Civil Disruption and Terrorism
Currently it is not clear if GPS jammers have been used in episodes of civil disruption. However, relatively high powered jammers can be bought over the internet with power capability similar to or greater than that used in the 1996 experiment. These would have the ability to disrupt GPS reception over wide areas such as over the entire City of London and could compromise (for example) the accuracy of time stamping technology used in high frequency trading applications.

Nation State
North Korea has demonstrated intentional high powered GPS jamming to disrupt major services operated by South Korea on a number of occasions over the last few years and generally over many days. The evidence is well documented by Research undertaken by Yonsei University, South Korea and has shown disruption to the mobile networks, planes and ships. The situation is so serious that South Korea has now instigated a plan to build a new network of land based Position, Navigation & Timing technology known as eLoran. This eLoran network will become operational over the next 2 years. eLoran is the only viable technology that can mitigate GNSS jamming and it is of concern that the French Government has recently decided that it will turn off its LORAN transmitters.

The SENTINEL research project is still operational and continually delivering evidence of on-going jamming at a number of locations scattered across the UK. Chronos is working with many agencies and organisations around the world to mitigate the threat and enable local assessment of vulnerability.
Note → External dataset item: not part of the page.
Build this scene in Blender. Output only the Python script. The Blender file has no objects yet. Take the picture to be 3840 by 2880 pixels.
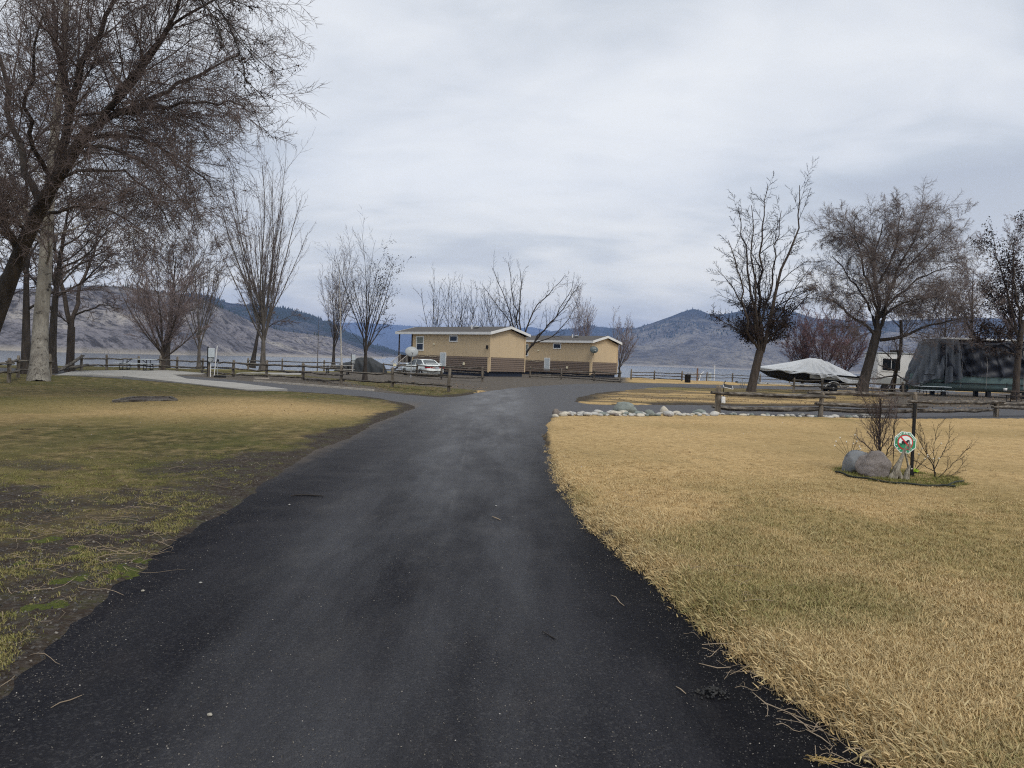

Currently the evidence shows an increasing use of jammers and in particular, one sensor that has been deployed in central London since 2013 shows a 50% increase in jamming events in two years. The same sensor has recorded more than 150 events of greater than 60 seconds from January to April 2015.

The threat is not going away and one day there will be serous disruption to everyday activities caused by a significantly powerful GPS jamming event.